When it comes to meal time, she will give all kind of nonsense and I will get very frustrated. I don't understand why I like to vent my anger on my daughter. Is it because I had a very bad experience during my pregancy with her? Sometimes I feel myself perverted, because I like to make my daugther feel sad. I hate myself.

Response from Dr. DeFoore

Hello Carina, and thank you so much for telling your story here. I really want to help you to stop hurting your daughter. I know that you're a good person, and that's why you wrote your story here. You know that what you're doing is wrong, but you don't know how to stop. I will do my best to help you, for your sake and the sake of your children.

First, I want you to write about anything and everything bad that has ever happened to you, using the guidelines on this page. I know you will do this, because you are good and you want to change. On that same page, you can begin writing from your anger every day, several times a day. This is extremely important, and it will help you to be more calm.

Then do the positive writing exercises on that page, especially focusing on what you love about your daughter.

Here is a method for controlling your anger that will also help you:

1) Come up with a mental picture of your anger. Amplify it, making it larger than life, and keep searching for an image until you have a clear picture in your mind. Imagine how you look to your daughter when you're hurting her, and then make the image even worse in your mind. This is not you, this is just your anger--which has become very sick, and you will heal it.

2) While picturing it in your mind, say this to it: "I can see that you are a part of me. I created you a long time ago, for my protection. If I let you run my life, you will destroy it, and you will keep hurting my children. I'm not going to try to kill you or make you go away. You have a place here, but you're not going to be in charge any more. I'm taking over, which will keep both of us safe. I know you're strong, but your strength belongs to me, and I choose to use it for good things."

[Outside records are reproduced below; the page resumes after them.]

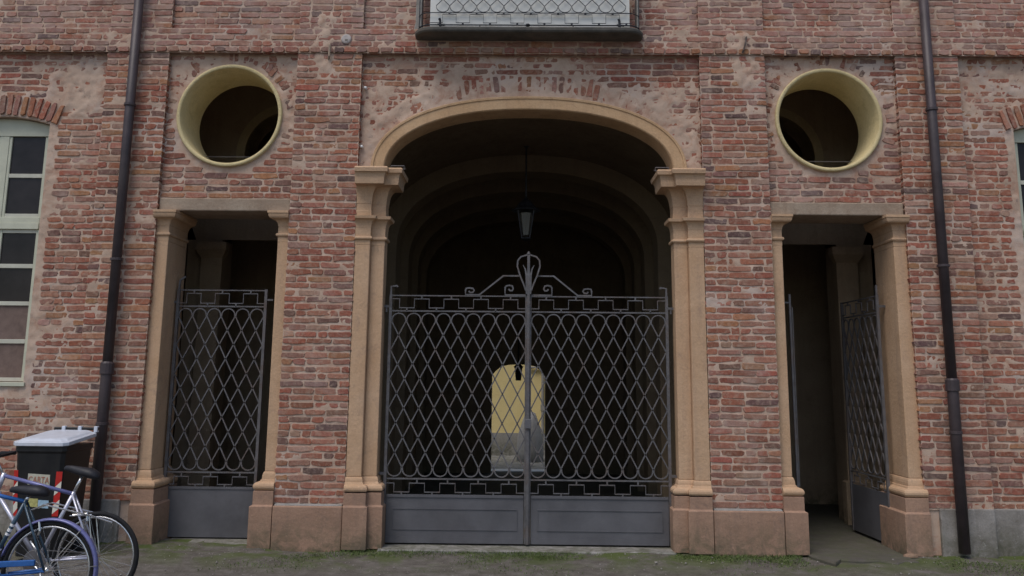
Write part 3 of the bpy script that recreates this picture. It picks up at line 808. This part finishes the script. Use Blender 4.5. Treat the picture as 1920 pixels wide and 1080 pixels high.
# side gates
ZS = (2.632, 2.455, .695, .60, .548, .035)
root = empty('gate_leaf', (-3.86, .35, 0)); T = lambda x, z, d=0: (x, .35+d, z)
gate('gate_leaf', -3.845, -2.88, 6, ZS, T, root, inset=False)
m = MB(); sq(m, [T(-3.845, 2.5), T(-3.90, 2.5)], .018); sq(m, [T(-3.845, 2.64), T(-3.84, 2.74), T(-3.78, 2.78)], .014); m.build('hinge', 'iron', root)
m = MB(); sq(m, [T(-2.88, 2.53), T(-2.80, 2.53)], .014); m.build('latch', 'iron', root)
tag(root, 'narrow grey iron gate shut in the doorway right of the black bin', 'gate')
hx, hy = 3.80, .37; ca, sa = math.cos(math.radians(88)), math.sin(math.radians(88))
root = empty('gate_leaf', (hx, hy, 0)); T = lambda x, z, d=0: (hx-x*ca-d*sa*1.0, hy+x*sa-d*ca, z)
gate('gate_leaf', .0, .965, 6, ZS, T, root, inset=False)
m = MB(); sq(m, [(hx, hy, 2.52), (hx+.09, hy, 2.52)], .018); sq(m, [(hx, hy, 2.64), (hx, hy, 2.75)], .014); m.build('hinge', 'iron', root)
tag(root, 'narrow grey iron gate standing open inside the dark doorway with the rough concrete step', 'gate')
t = empty('gate_post', (2.845, .35, 0))
MB().tube([(2.845, .35, .55), (2.845, .35, 2.64)], .016, 4).build('bar', 'iron', t)
m = MB(); sq(m, [(2.845, .35, 2.55), (2.76, .35, 2.55)], .012); sq(m, [(2.865, .35, .62), (2.87, .35, 2.5)], .007); m.build('bracket', 'iron', t)
tag(t, 'thin grey iron strike bar on the near jamb of the open doorway', 'post')

# thresholds
def stone(name, x0, x1, y0, y1, z, label, seed, rough=1):
    rs = np.random.default_rng(seed); m = MB(); n = 9
    xs = [x0+(x1-x0)*k/(n-1) for k in range(n)]
    fr = [(x, y0+rs.normal(0, .012)*rough) for x in xs]; bk = [(x, y1+rs.normal(0, .01)) for x in xs[::-1]]
    P = fr+bk
    m.loft([[(x, y, z-.12) for x, y in P], [(x, y, z-.012+rs.normal(0, .002)) for x, y in P], [(x0+(x-x0)*.99+.004, y0+(y-y0)*.94+.01, z+rs.normal(0, .003)) for x, y in P]])
    return tag(m.build(name, 'sill' if rough == 1 else 'floor'), label, 'threshold')
stone('threshold', -1.50, 1.49, -.07, .32, .012, 'long worn stone threshold under the double arch gate', 1)
stone('threshold', -3.74, -2.85, .12, .5, .018, 'short stone threshold under the shut narrow gate', 2)
stone('threshold', 2.80, 3.76, -.30, .30, .010, 'broken pale concrete step before the open doorway', 3, 6)
m = MB().lathe([(0, .03), (.012, .05), (.03, .045), (.042, .02)], (3.79, -.10, -.005), 'z', 9); m.v = [(x*1.0+(x-3.79)*.5, y, z+.2*(x-3.79)*0) for x, y, z in m.v]
tag(m.build('brick_fragment', 'red' if False else 'plinth', None), 'small dark red brick fragment at the foot of the right plinth', 'rubble')

# ---------------------------------------------------------------- balcony
t = empty('balcony', (-.02, 0, 5.41))
def rounded(x0, x1, yf, r, yb=.03, n=8):
    P = [(x0, yb)]
    for k in range(n+1):
        a = PI+PI/2*k/n; P.append((x0+r+r*math.cos(a), yf+r+r*math.sin(a)))
    for k in range(n+1):
        a = -PI/2+PI/2*k/n; P.append((x1-r+r*math.cos(a), yf+r+r*math.sin(a)))
    P.append((x1, yb)); return P
m = MB()
sections = [(5.395, .03), (5.40, .012), (5.415, .0), (5.44, -.002), (5.455, .01)]
m.loft([[(x, y, z) for x, y in rounded(-1.27+i, 1.235-i, -.28+i, .20-i*.5)] for z, i in sections])
m.build('slab', 'slab', t, smooth=False)
RY = -.255
path = rounded(-1.225, 1.19, RY, .14, .02)
def rail(z, r, name='rail'): MB().tube([(x, y, z) for x, y in path], r, 6).build(name, 'blackiron', t)
rail(5.478, .008); rail(5.618, .0055); rail(6.30, .008); rail(6.40, .016, 'handrail')
MB().box(-1.095, 1.075, RY+.03, RY+.037, 5.452, 6.36).build('screen_sheet', 'panel', t)
p = .1475; n = 14; x0 = -1.03
TB = lambda x, z, d=0: (x, RY, z)
for i in range(n):
    c = x0+(i+.5)*p; a1 = 5.70; m = MB()
    lo = [(c-p/2*.96*math.cos(PI*k/10), a1-.075*math.sin(PI*k/10)**.8) for k in range(11)]
    k1 = min(4, i+1 if False else 4)
    gl, gr = max(i-3, 0), min(i+4, n)
    pts = [(x0+gr*p, a1+.15*(gr-i))]+lo+[(x0+gl*p, a1+.15*(i+1-gl))]
    sq(m, [TB(x, z) for x, z in pts], .0048); m.build('lattice_bar', 'blackiron', t)
m = MB(); lo = True; xx = x0-p/2+.0; pts = [(x0-.06, 5.502)]
hi_, lo_ = 5.60, 5.502
xx = x0+p*.5; state = lo_
for k in range(n):
    pts += [(xx, state), (xx, hi_ if state == lo_ else lo_)]; state = hi_ if state == lo_ else lo_; xx += p
pts.append((x0+n*p+.06, state)); sq(m, [TB(x, z) for x, z in pts], .0048)
for k in range(n):
    xk = x0+k*p+p
    m.box(xk-.011, xk+.011, RY-.008, RY+.008, 5.484 if k % 2 else 5.600, 5.498 if k % 2 else 5.613)
m.build('key_band', 'blackiron', t)
for x in (-.98, .96):
    m = MB(); m.tube([(x, RY-.01, 5.455), (x, RY-.012, 5.52), (x-.01, RY-.02, 5.545)], .014, 6); m.tube([(x-.03, RY-.01, 5.478), (x+.05, RY-.01, 5.472)], .012, 6); m.build('baluster_foot', 'blackiron', t)
MB().lathe([(-.012, .02), (0, .028), (.012, .02)], (-.03, RY, 5.478), 'z', 10).build('boss', 'blackiron', t)
for x in (-.55, .46): MB().box(x-.006, x+.006, RY-.006, RY+.006, 5.455, 5.478).build('foot', 'blackiron', t)
for sx in (-1.215, 1.18):       # bars on the short return sides
    for k in range(4): MB().tube([(sx, -.19+.06*k, 5.478), (sx, -.19+.06*k, 6.4)], .005, 5).build('side_bar', 'blackiron', t)
    MB().box(min(sx, sx*.985), max(sx, sx*.985), -.16, .0, 5.46, 6.3).build('side_sheet', 'dado', t)
tag(t, 'shallow stone balcony with black wrought iron railing and white sheet behind it', 'balcony')

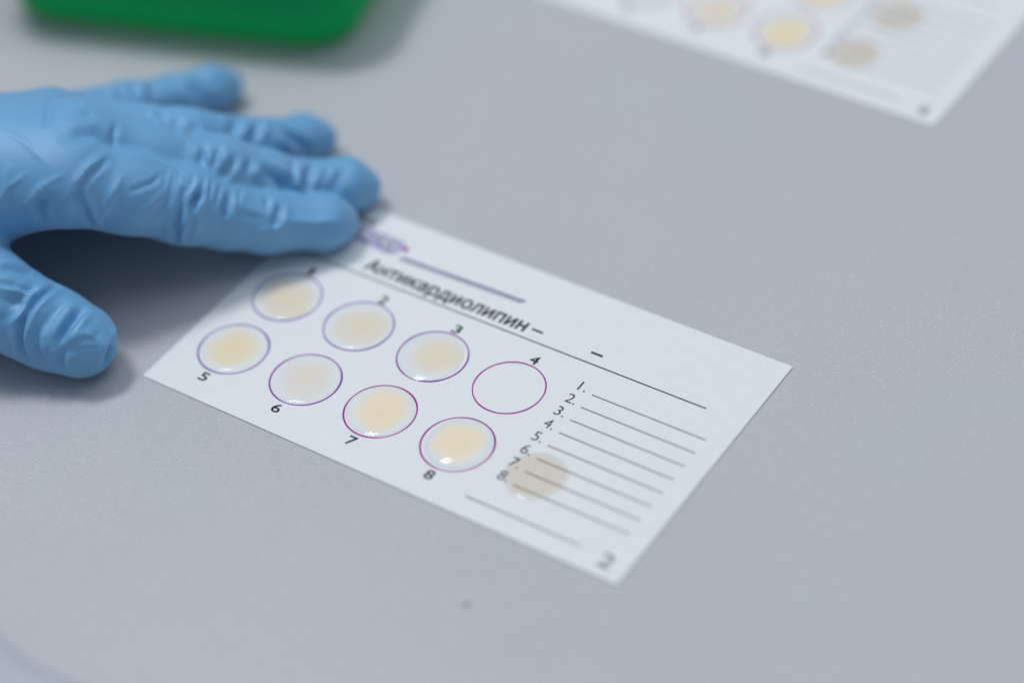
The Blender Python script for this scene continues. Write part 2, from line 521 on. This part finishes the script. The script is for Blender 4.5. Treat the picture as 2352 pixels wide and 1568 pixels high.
# ------------------------------------------------------------------ green bin
def bin_profile(inset, z, rc, flare):
    """rounded rectangle outline at height z, mm, around the origin at the near left bottom corner"""
    L, D = 117.0, 84.0
    f = flare*z
    x0_, x1_, y0_, y1_ = -f + inset, L + f - inset, -f + inset, D + f - inset
    r = max(rc - inset, 1.5)
    pts = []
    for cx, cy, a0 in ((x1_-r, y0_+r, -90), (x1_-r, y1_-r, 0), (x0_+r, y1_-r, 90), (x0_+r, y0_+r, 180)):
        for k in range(13):
            a = math.radians(a0 + 90*k/12)
            pts.append((cx + r*math.cos(a), cy + r*math.sin(a), z))
    return pts


def loft(name, rings, cap0=False, cap1=False):
    V, F = [], []
    for r in rings: V += [(x*MM, y*MM, z*MM) for x, y, z in r]
    n = len(rings[0])
    for i in range(len(rings)-1):
        for j in range(n):
            k = (j+1) % n
            F.append((i*n+j, i*n+k, (i+1)*n+k, (i+1)*n+j))
    if cap0: F.append(tuple(reversed(range(n))))
    if cap1: F.append(tuple(range((len(rings)-1)*n, len(rings)*n)))
    return mesh(name, V, F)


bin_ = empty("plastic_bin", (-0.1490, 0.1080, 0), math.radians(17.7))
setp(bin_, "green plastic bin with rounded corners, cut off by the far left edge of the picture", "bin")
RC = 15.0
rings = []
for k in range(6):                       # rounded lower edge
    a = math.radians(90*k/5)
    rings.append(bin_profile(3.5*(1-math.sin(a)), 3.0 + 3.5*(1-math.cos(a)), RC, 0.10))
for z in (10, 16, 22, 29): rings.append(bin_profile(0, z, RC, 0.10))
for ins, z in ((1.8, 30), (2.2, 28), (2.2, 18), (2.4, 8)): rings.append(bin_profile(ins, z, RC, 0.10))
link("bin_body", loft("bin_body", rings, True, True), m_green, bin_, True)
lip = [bin_profile(-0.05, 25, RC, 0.10), bin_profile(-2.6, 25, RC, 0.10), bin_profile(-3.0, 26, RC, 0.10), bin_profile(-3.0, 29.5, RC, 0.10), bin_profile(-2.4, 30.4, RC, 0.10), bin_profile(1.9, 30.4, RC, 0.10)]
link("bin_rim", loft("bin_rim", lip), m_green, bin_, True)
for fx, fy in ((16, 14), (101, 14), (16, 70), (101, 70)):
    foot = []
    for rr, z in ((5.0, 0.1), (5.6, 0.8), (6.0, 3.1)):
        foot.append([(fx + rr*math.cos(a*math.pi/10), fy + rr*math.sin(a*math.pi/10), z) for a in range(20)])
    link("bin_foot", loft("bin_foot", foot, True, True), m_green, bin_, True)

# ------------------------------------------------------------------ lavender sheet in the near left corner
V, F = [], []
pv = [(19.1, -87.6), (24.5, -91.0), (33.5, -93.7), (43.6, -97.0), (53.1, -98.2), (63.7, -97.8), (75.0, -96.9), (87.8, -96.4), (105.1, -97.0)]          # visible edge, world mm
nn = len(pv); nk = 10
for k in range(nk+1):
    t_ = k/nk
    for i, (x, y) in enumerate(pv):
        z = 14.0*(1 - 0.9*t_)
        V.append(((x - 0.3*t_*90)*MM, (y - 0.9*t_*90)*MM, z*MM))
for k in range(nk):
    for i in range(nn-1):
        F.append((k*nn+i, k*nn+i+1, (k+1)*nn+i+1, (k+1)*nn+i))
me = mesh("paper_sheet", V, F)
pad = link("paper_sheet", me, m_pad, None, True)
so = pad.modifiers.new("thick", 'SOLIDIFY'); so.thickness = 0.15*MM; so.offset = 1
setp(pad, "pale lavender sheet with a curved edge poking in at the near left corner", "sheet")

# ------------------------------------------------------------------ crumb
bm = bmesh.new()
bmesh.ops.create_icosphere(bm, subdivisions=2, radius=0.55*MM)
for v in bm.verts:
    v.co *= 1 + 0.35*(random.random()-0.5)
    v.co.z *= 0.55
me = bpy.data.meshes.new("crumb"); bm.to_mesh(me); bm.free()
o = link("crumb", me, m_crumb, None, True)
o.location = (123.4*MM, -23.2*MM, 0.3*MM)
setp(o, "tiny grey speck lying alone on the bare table in front of the card", "speck")

# ------------------------------------------------------------------ gloved hand
# joints of the gloved hand in millimetres: x, y, z, radius (hand frame)
FINGERS = {
    'index': [(-17.46, 34.55, 42.0, 12.5), (-2.68, 38.19, 34.0, 11.3), (11.61, 42.61, 25.0, 11.2), (21.95, 45.05, 18.5, 9.8), (32.14, 46.8, 13.5, 8.9), (48.58, 50.4, 8.5, 7.7), (52.19, 52.36, 6.4, 5.1)],
    'middle': [(-15.63, 49.31, 43.0, 12.0), (1.83, 51.91, 34.0, 10.5), (19.87, 54.42, 26.0, 10.2), (30.87, 58.07, 19.0, 9.0), (38.6, 61.11, 13.5, 8.0), (53.53, 66.1, 8.7, 8.1), (57.78, 67.26, 6.6, 5.4)],
    'ring': [(-26.11, 65.66, 36.0, 11.0), (9.42, 70.63, 25.0, 9.3), (28.34, 81.04, 14.0, 7.5), (39.64, 90.93, 7.6, 7.1), (43.81, 92.36, 6.3, 5.2)],
    'little': [(-43.14, 77.79, 27.0, 9.0), (-13.18, 99.31, 17.0, 7.6), (-1.0, 110.65, 11.0, 6.9), (9.55, 119.39, 7.2, 6.8), (13.62, 121.83, 6.2, 4.9)],
    'thumb': [(-60.32, 23.6, 26.0, 14.0), (-39.16, 12.61, 21.0, 12.3), (-30.39, 9.97, 15.5, 11.2), (-23.52, 7.72, 12.5, 11.0), (-15.92, 4.4, 10.6, 10.2)],
}
PALM = {
    'm1': [(-89.49, 42.45, 36.0, 18.0), (-19.97, 35.36, 42.0, 12.0)],
    'm2': [(-89.07, 40.51, 36.0, 19.0), (-16.2, 48.98, 43.0, 11.5)],
    'm3': [(-93.14, 51.01, 34.0, 18.0), (-27.89, 65.05, 36.0, 11.0)],
    'm4': [(-97.1, 58.29, 30.0, 17.0), (-43.07, 77.37, 27.0, 9.0)],
    'thenar': [(-90.99, 38.97, 28.0, 18.0), (-60.32, 23.6, 26.0, 14.0)],
    'web': [(-68.41, 32.87, 25.0, 10.0), (-47.85, 39.83, 34.0, 9.0)],
    'arm': [(-92.29, 47.07, 34.0, 22.0), (-142.37, 31.77, 46.0, 27.0)],
}
BLEND = {'index': 4.0, 'middle': 4.0, 'ring': 5.0, 'little': 5.0, 'thumb': 8.0}
FILL = [((-28.74, 61.8, 24.0, 8.0), (-6.65, 68.44, 12.0, 6.0)), ((-30.47, 73.99, 24.0, 8.0), (-7.89, 79.28, 12.0, 6.0)), ((-40.37, 83.18, 20.0, 8.0), (-22.71, 94.08, 12.0, 5.0)), ((-82.5, 62.73, 22.0, 16.0), (-40.12, 74.12, 15.0, 12.0)), ((-40.12, 74.12, 15.0, 12.0), (-6.65, 68.44, 12.0, 9.0))]
FLOOR = 0.15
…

3) Notice how the image responds or changes in your mind while you say these things. Keep working with it in this way until you begin to see a healthy anger image start to emerge. Ultimately, you want to transform it into a loyal ally--that's what happens when your anger is healthy.

4) Every time you start to get angry, picture this image of your anger--keep at it until you can see it clearly. This is called "See It Don't Be It," and it will help you to manage your anger.

You can do this, Carina. You are a good person who wants to do the right thing.

I believe in the goodness in your heart. Please do all of the above exercises, and stop hurting your precious children and yourself.